Chaque dessin, on le devine, a été discuté, pesé, remanié. L’œuvre de Spiegelman, sorte de toile sur laquelle il projette ses émotions brutes, se marie avec finesse avec celle de Sacco, plus posée, ancrée dans l’investigation et la documentation. Ils se rejoignent d’ailleurs dans leur sens de l’autodérision et dans une conviction commune : celle que la bande dessinée peut être un média radical et transgressif, permettant comme aucun autre d’éclairer une réalité ou d’affirmer un point de vue.
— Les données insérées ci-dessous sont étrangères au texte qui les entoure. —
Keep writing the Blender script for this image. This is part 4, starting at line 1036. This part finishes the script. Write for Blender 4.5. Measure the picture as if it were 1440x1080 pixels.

La dernière case les met en scène dans un paysage de ruines, dévasté par les cavaliers de l’Apocalypse. L’un d’eux, chevauchant une monture squelettique, porte le signe du dollar sur son chapeau. Tous deux partagent une étrange culpabilité : celle de financer, à travers leurs impôts, le soutien américain à Israël. « L’idée de subventionner cette guerre me fait horreur », lâche Art Spiegelman. « C’est un cauchemar de savoir que l’argent qui devrait être dépensé pour les sans-abri aux Etats-Unis est employé pour tuer des personnes à l’étranger », ajoute Joe Sacco. Les esquisses et les planches de leur travail commun seront mises aux enchères par la galerie Martel, entre quelques centaines et plusieurs dizaines de milliers d’euros. L’argent sera reversé à l’Unicef, qui intervient auprès des Palestiniens de Gaza.

Adrien Le Gal
Le Monde du 23 décembre 2025

« Never Again !… And Again… And Again… », galerie Martel, 17, rue Martel, Paris 10e, jusqu’au 10 janvier 2026.